Trois témoignages inédits
L’officier putschiste
Dans le deuxième DVD fourni avec le premier film on trouve des témoignages particulièrement intéressants, comme celui d’un commandant putschiste, Elie de Saint-Marc. Le récit de la tentative de putsch est particulièrement révélateur de l’amateurisme dont « le quarteron de généraux en retraite » a pu faire preuve. Que l’on me permette ici un souvenir personnel, significatif de la disposition des esprits des hommes de troupe du premier régiment étranger parachutiste, commandé par Hélie de Saint Marc. Lors de mon incorporation à l’hôpital militaire en 1978, j’ai eu l’occasion d’interroger sur le putsch de généraux un caporal de la Légion étrangère, qui faisait soigner son alcoolisme chronique. Comme la plupart de ses camarades, il n’a pas eu conscience à cette époque, ni après d’ailleurs, qu’il avait participé activement à un coup d’état militaire. Seuls les ordres de son commandant lui importaient.
Le «pied noir» éclairé
Le témoignage de René Meyer, qui représentait le courant « libéral » de l’Algérie française marque une certaine lucidité quant à l’aveuglement des Européens d’Algérie. Il est vrai qu’ils ont pu faire à plusieurs reprises les plus mauvais choix possibles, le pétainisme en 1940, le soutien à Giraud contre De Gaulle, le refus du statut de 1947, et enfin le soutien à l’OAS. Certes, ces populations n’étaient pas homogènes, notamment sur le terrain politique mais elles se sont peu à peu radicalisées, et ont cru, en janvier 1960 comme en 1961, rééditer l’opération du 13 mai 1958.
La question des harkis
Le témoignage du général Maurice Faivre est sans doute le plus important de cette compilation. Il présente les conditions de développement des unités supplétives indigènes en Algérie. La question des harkis reste sans doute l’un des sujets parmi les plus sensibles.

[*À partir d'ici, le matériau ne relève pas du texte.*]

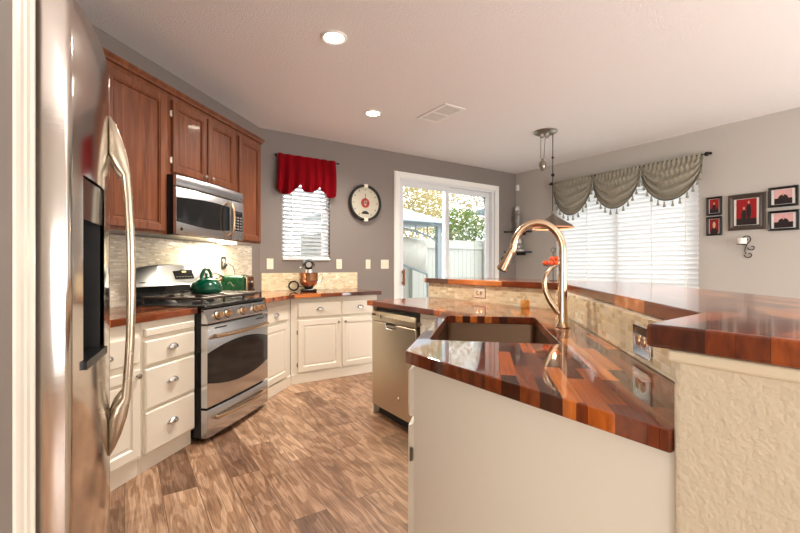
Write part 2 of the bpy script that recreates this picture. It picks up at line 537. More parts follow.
def blinds(name, label, loc, rot, w, z0, z1, pitch, depth, tilt, cords):
    t = thing(name, label, 'window blind', loc, rot)
    m = MB()
    n = int((z1 - z0 - .06) / pitch)
    for i in range(n + 1):
        zc = z0 + .035 + i * pitch
        c, s_ = math.cos(tilt), math.sin(tilt)
        pts = []
        for k in range(5):
            u = (k / 4 - .5) * depth
            bow = .003 * (1 - (2 * k / 4 - 1) ** 2)
            pts.append((u * c - bow * s_, zc + u * s_ + bow * c))
        r0 = [(0, p[0], p[1]) for p in pts] + [(0, p[0] + .0022 * s_, p[1] - .0022 * c) for p in pts[::-1]]
        m.loft([r0, [(w, p[1], p[2]) for p in r0]])
    m.build('slats', 'blind_slat', t)
    MB().box(0, w, -.028, .028, z1 - .045, z1).build('head_rail', 'trim_white', t, bevel=.003)
    MB().box(0, w, -.024, .024, z0, z0 + .02).build('bottom_rail', 'trim_white', t, bevel=.004)
    for c_ in cords:
        mm = MB(); mm.box(c_ - .006, c_ + .006, -depth / 2 * abs(math.cos(tilt)) - .004, -depth / 2 * abs(math.cos(tilt)) - .003, z0 + .02, z1 - .045)
        mm.build('ladder_tape', 'trim_white', t)
    wd = MB(); wd.tube([(.1 if w < 1 else w - .16, -.036, z1 - .04), (.1 if w < 1 else w - .16, -.04, z1 - .7)], .003, 6)
    wd.build('tilt_wand', 'vinyl_white', t)
    return t
blinds('window_blind', 'white horizontal blinds in small kitchen window under red valance', (WX0 + .008, BY + .02, 0), 0, WX1 - WX0 - .016, WZ0 + .02, WZ1 - .01, .047, .05, math.radians(-28), [.1, .48])
blinds('window_blind', 'wide white horizontal blinds in dining window under grey valance', (RX - .035, 3.93, 0), -PI / 2, 1.86, .93, 2.40, .056, .062, math.radians(-66), [.12, .5, .93, 1.36, 1.74])

# ---------------------------------------------------------------- door_1 (sliding patio door)
m = MB()
cs = .085
m.box(3.035, 3.12, BY - .022, BY, 0, 2.485); m.box(4.955, 5.04, BY - .022, BY, 0, 2.485); m.box(3.12, 4.955, BY - .022, BY, 2.40, 2.485)
m.box(3.05, 3.105, BY - .03, BY - .022, 0, 2.47); m.box(4.97, 5.025, BY - .03, BY - .022, 0, 2.47); m.box(3.105, 4.97, BY - .03, BY - .022, 2.415, 2.47)
d1 = struct(m.build('door_1', 'trim_white', bevel=.004), 'white sliding patio door with casing')
m = MB()
m.box(3.10, 3.14, BY - .005, BY + .13, 0, 2.42); m.box(4.90, 4.95, BY - .005, BY + .13, 0, 2.42); m.box(3.14, 4.90, BY - .005, BY + .13, 2.37, 2.42); m.box(3.14, 4.90, BY - .005, BY + .13, 0, .03)
m.build('door_frame', 'vinyl_white', d1, bevel=.004)
def sash(x0, x1, y0, y1):
    m = MB(); m.box(x0, x0 + .06, y0, y1, .03, 2.37); m.box(x1 - .06, x1, y0, y1, .03, 2.37)
    m.box(x0 + .06, x1 - .06, y0, y1, .03, .12); m.box(x0 + .06, x1 - .06, y0, y1, 2.30, 2.37)
    o = m.build('sliding_panel', 'vinyl_white', d1, bevel=.004)
    MB().box(x0 + .06, x1 - .06, (y0 + y1) / 2 - .003, (y0 + y1) / 2 + .003, .12, 2.30).build('pane', 'pane_glass', o)
    return o
s1 = sash(3.14, 4.02, BY + .01, BY + .05)
s2 = sash(3.96, 4.90, BY + .06, BY + .10)
hd = MB(); hd.box(3.165, 3.195, BY - .045, BY - .02, .93, 1.15); hd.box(3.17, 3.19, BY - .02, BY + .01, .95, .98); hd.box(3.17, 3.19, BY - .02, BY + .01, 1.10, 1.13)
hd.build('door_handle', 'wood_brown', s1, bevel=.004)

# ================================================================ COUNTERTOPS
CT0, CT1 = .874, .914
def slab(name, poly, z0, z1, mat, parent, holes=(), bev=.005):
    return MB().prism(poly, z0, z1, holes).build(name, mat, parent, bevel=bev, seg=3)
t = slab('countertop', [DL(1.58, 1.885)[:2], DL(2.466, 1.885)[:2], DL(2.466, 2.448)[:2], DL(1.58, 2.448)[:2]], CT0, CT1, 'butcher_diag', None)
tag(t, 'glossy butcher block countertop between refrigerator and range', 'countertop')
fx = 4.03 - 1.84 * Q
t = slab('countertop', [DL(3.283, 1.84)[:2], (fx, 4.03), (2.42, 4.03), (2.42, BY - .002), (KX + .004, BY - .002), DL(3.283, 2.448)[:2]], CT0, CT1, 'butcher_x', None)
tag(t, 'butcher block countertop in the corner under the small window', 'countertop')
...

Le général présente d’ailleurs avec un sens de la nuance les causes de l’engagement. L’avenir des « musulmans fidèles » a été évoqué dès que les négociations se sont ouvertes avec le FLN. Au moment des négociations de Bâle, le FLN s’était engagé à ne pas user de représailles contre eux. Louis Joxe et Pierre Messmer ont envisagé le maintien des supplétifs dans Algérie. L’extrait de l’émission de télévision « Cinq colonnes à la une » qui est largement utilisé montre bien comment l’avenir des harkis était envisagé de façon assez irresponsable.

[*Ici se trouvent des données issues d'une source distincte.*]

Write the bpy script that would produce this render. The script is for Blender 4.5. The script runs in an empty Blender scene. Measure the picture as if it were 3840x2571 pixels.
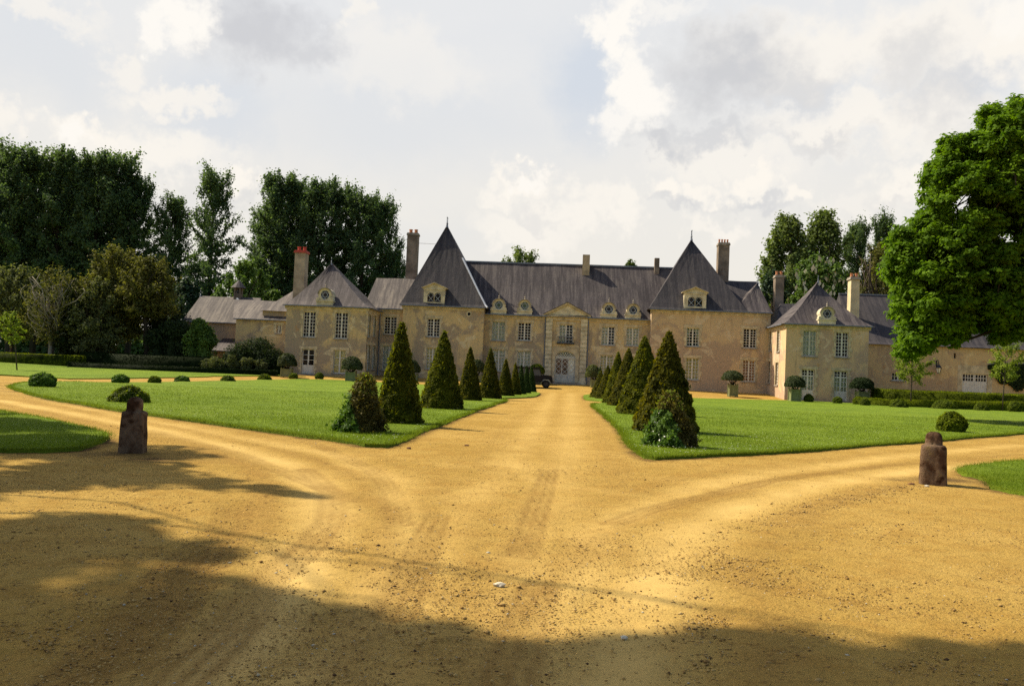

D’après le Général, seuls 5000 personnes ont demandé à être rapatriées avant l’indépendance, avec les moghzanis, supplétifs des SAS. A partir de juillet 1962, les harkis qui avaient regagné leurs villages ont subi des représailles. Des massacres ont eu lieu et auraient touché entre 60000 et 80000 personnes. La question qui est posée est toujours celle de la validité de ces chiffres. 21600 harkis ont été rapatriés au total. L’accueil a été pour le moins mitigé. Des regroupements de harkis ont été mis en place dans des camps militaires. Pour certains, l’exil a commencé par un séjour au camp de Rivesaltes , là où les réfugiés espagnols de la guerre civile avaient passé de longs mois.

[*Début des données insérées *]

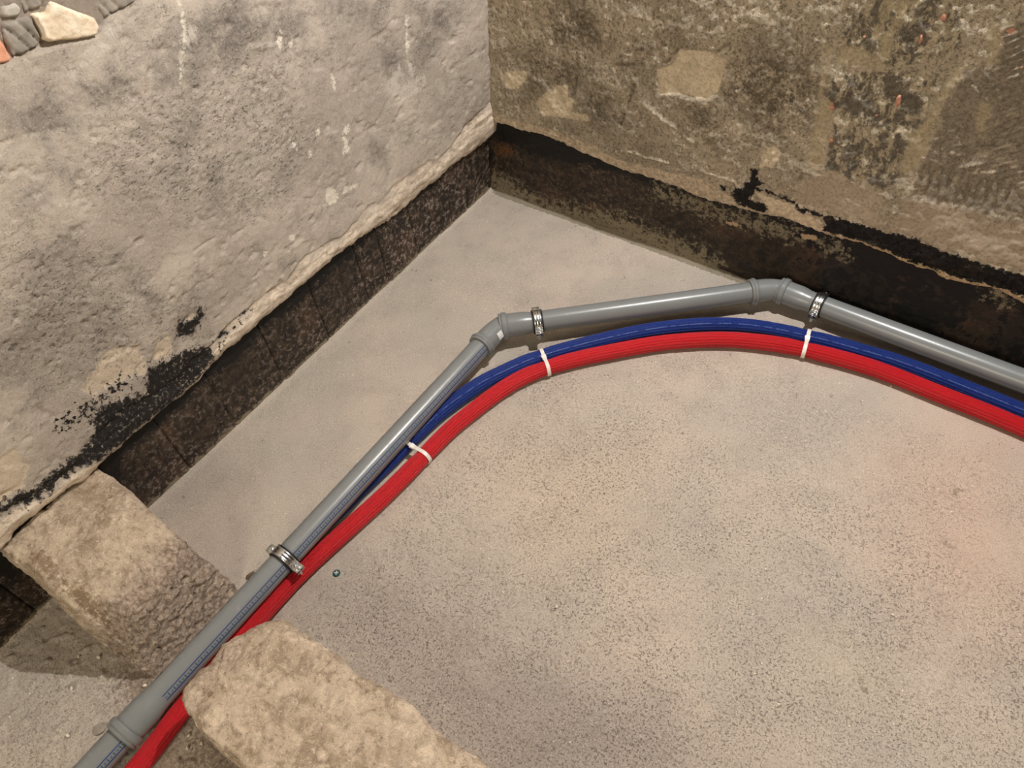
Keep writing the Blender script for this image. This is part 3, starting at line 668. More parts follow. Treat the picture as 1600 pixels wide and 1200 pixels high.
# ------------------------------------------------------------------ right wall
def build_right():
    xs = axis(-0.02, -0.02, 1.60, 3.4, 0.003)
    zs = np.concatenate([[0.0, 0.0], axis(0.21, 0.21, 0.86, 2.7, 0.003)])
    Z0, X = np.meshgrid(zs, xs, indexing='ij')
    ze = edge_curve(F_RE, xs, 13)[None, :]
    V = np.maximum(Z0, 0.21)
    Z = V + (ze - 0.21) * np.exp(-(V - 0.21) / 0.06)
    A = {k: poly_mask(X, Z, F_R[k], wd) for k, wd in (('tar', 0.008), ('lip', 0.006), ('pale', 0.010), ('smooth', 0.014), ('pink', 0.03), ('dark', 0.04), ('mort', 0.02), ('comb', 0.02))}
    gr = line_mask(X, Z, F_RL['groove'], 0.0035) * ss(fb2(X, Z, 25, 3, 95), -0.35, 0.1); rd = line_mask(X, Z, F_RL['ridge'], 0.004) * ss(fb2(X, Z, 25, 3, 96), -0.3, 0.1)
    A['vein'] = rd * (0.6 + 0.5 * fb2(X, Z, 60, 3, 5)); A['gap'] = gr
    hgt = V - 0.21
    ewid = 0.045 + 0.03 * (fb2(xs, xs * 0, 8, 3, 75))[None, :] - 0.02 * ss(X, 0.9, 1.0)
    A['edge'] = np.clip(0.5 + (ewid - hgt) / 0.03, 0, 1)
    D = 0.0125 - chip_profile(V) * 0.8
    D += fb2(X, Z, 4, 3, 101) * 0.004 + fb2(X, Z, 20, 4, 102) * 0.0024 + fb2(X, Z, 85, 3, 104) * 0.0011
    D -= 0.003 * ss(hgt - ewid, 0.004, -0.004)
    D += np.round(fb2(X, Z, 4, 5, 121, 0.6) * 4) * 0.0012
    sq = poly_mask(X, Z, [F_R['pale'][2]], 0.006)
    D -= ss(sq, 0.4, 0.6) * 0.003
    D += ss(A['mort'], 0.4, 0.6) * np.abs(fb2(X, Z, 45, 4, 143)) * 0.004
    rough = (1 - ss(A['smooth'], 0.3, 0.6)) * (1 - ss(sq, 0.3, 0.6)) * (1 - 0.7 * ss(A['pink'], 0.3, 0.7))
    D += rough * (np.abs(fb2(X, Z * 0.6, 60, 4, 107)) * 0.0035 - np.maximum(0, fb2(X, Z, 95, 3, 108) - 0.25) * 0.004)
    D += A['dark'] * fb2(X, Z, 80, 4, 133) * 0.002
    # comb and trowel marks in the later mortar
    cm = ss(A['comb'], 0.4, 0.6); mo = ss(A['mort'], 0.4, 0.6)
    wob = fb2(X, Z, 9, 3, 111) * 0.6
    ph1 = X / 0.017 + wob
    g1 = np.exp(-(((ph1 - np.floor(ph1)) - 0.5) / 0.20) ** 2)
    a1 = ss(Z, 0.475, 0.43) * ss(Z, 0.372, 0.385) * ss(vn2(X * 40, Z * 9, 7), 0.2, 0.4)
    ph2 = (X * 0.64 - Z * 0.77) / 0.0125 + wob * 1.5
    g2 = np.exp(-(((ph2 - np.floor(ph2)) - 0.5) / 0.22) ** 2)
    a2 = ss(X + 0.3 * Z, 1.34, 1.38) * ss(Z, 0.45, 0.48)
    ph3 = (X * 0.5 + Z * 0.86) / 0.034 + wob * 2
    g3 = np.exp(-(((ph3 - np.floor(ph3)) - 0.5) / 0.05) ** 2)
    a3 = (1 - a1) * (1 - a2) * ss(vn2(X * 16, Z * 16, 17), 0.45, 0.6)
    D -= cm * (g1 * a1 * 0.005 + g2 * a2 * 0.004)
    D += cm * g3 * a3 * 0.0035
    A['gap'] = np.maximum(A['gap'], cm * (g1 * a1 + g2 * a2) * 0.45)
    A['vein'] = np.maximum(A['vein'], cm * g3 * a3 * 0.55)
    ph4 = (X * 0.93 + Z * 0.12) / 0.020 + wob * 2
    g4 = np.exp(-(((ph4 - np.floor(ph4)) - 0.5) / 0.2) ** 2)
    D += mo * (np.round(fb2(X, Z, 26, 4, 115) * 2.2) * 0.0014 - g4 * ss(vn2(X * 22, Z * 12, 27), 0.5, 0.65) * 0.0035)
    D -= gr * 0.005; D += rd * 0.003
    D += ss(A['tar'], 0.4, 0.6) * (0.001 + 0.0014 * fb2(X, Z, 110, 3, 129))
    D += ss(A['lip'], 0.4, 0.6) * 0.005
    D[0] = -0.004; Z[0] = ze[0] + 0.008
    D[1] = 0.002; Z[1] = ze[0] + 0.001
    me = np_mesh('wall_right', np.stack([X, -D, Z], -1), grid_faces(len(zs), len(xs)), A)
    o = link('wall_right', me, MR)
    tag(o, 'right basement wall of patchy olive-grey plaster with a black tarred foot', kind='structure')
    # bitumen foot
    xb = axis(-0.02, -0.02, 1.60, 3.4, 0.004); zb = np.linspace(-0.012, 0.25, 68)
    Zb, Xb = np.meshgrid(zb, xb, indexing='ij')
    at = {k: poly_mask(Xb, Zb, F_B[k], wd) for k, wd in (('slurry', 0.034), ('tan', 0.008), ('rust', 0.02))}
    at['dust'] = np.clip(0.75 - 0.6 * ss(Xb, 0.5, 0.9), 0, 1)
    at['black'] = np.clip((Zb - 0.165 + 0.03 * fb2(Xb, Zb, 12, 3, 71)) / 0.05, 0, 1) * 0.9 + 0.75 * ss(Xb, 0.8, 1.05) * (0.7 + 0.5 * fb2(Xb, Zb, 9, 3, 72))
    at['joint'] = Zb * 0
    Db = fb2(Xb, Zb, 12, 4, 160) * 0.0025 + fb2(Xb, Zb, 80, 3, 161) * 0.0011 + ss(at['slurry'], 0.35, 0.65) * 0.0022
    zl = np.interp(Xb, *[np.array(q) / 1000.0 for q in zip(*sorted(F_RE))])
    Db -= 0.010 * ss(Zb, zl + 0.004, zl + 0.012)
    at['black'] = np.maximum(at['black'], poly_mask(Xb, Zb, F_B['crack'], 0.003))
    Db -= 0.003 * poly_mask(Xb, Zb, F_B['crack'], 0.003)
    me = np_mesh('bitumen_coating', np.stack([Xb, -Db, Zb], -1), grid_faces(len(zb), len(xb)), at)
    link('bitumen_coating', me, MBR, o)
    rng = np.random.RandomState(12)
    for cx, cz, ww, hh in F_FR:
        n = 7
        pl = []
        for k in range(n):
            a = 2 * math.pi * k / n + rng.uniform(-0.3, 0.3)
            r = rng.uniform(0.75, 1.1)
            pl.append((cx + math.cos(a) * ww * 0.80 * r, cz + math.sin(a) * hh * 0.80 * r))
        chunk('brick_fragment', pl, lambda u, v, h: (u, -h, v), 0.004, 0.0162, MBRICKF, o, int(cx) % 50)
    return o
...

Le général souligne d’ailleurs que le regroupement dans des hameaux forestiers n’a pas facilité leur intégration. Depuis cette époque, la situation a plutôt évolué. Le décret du 31 mars 2003, publié au Journal Officiel du 2 avril 2003 a instauré une Journée nationale d’hommage aux Harkis et autres membres des formations supplétives. Sa célébration est fixée au 25 septembre de chaque année.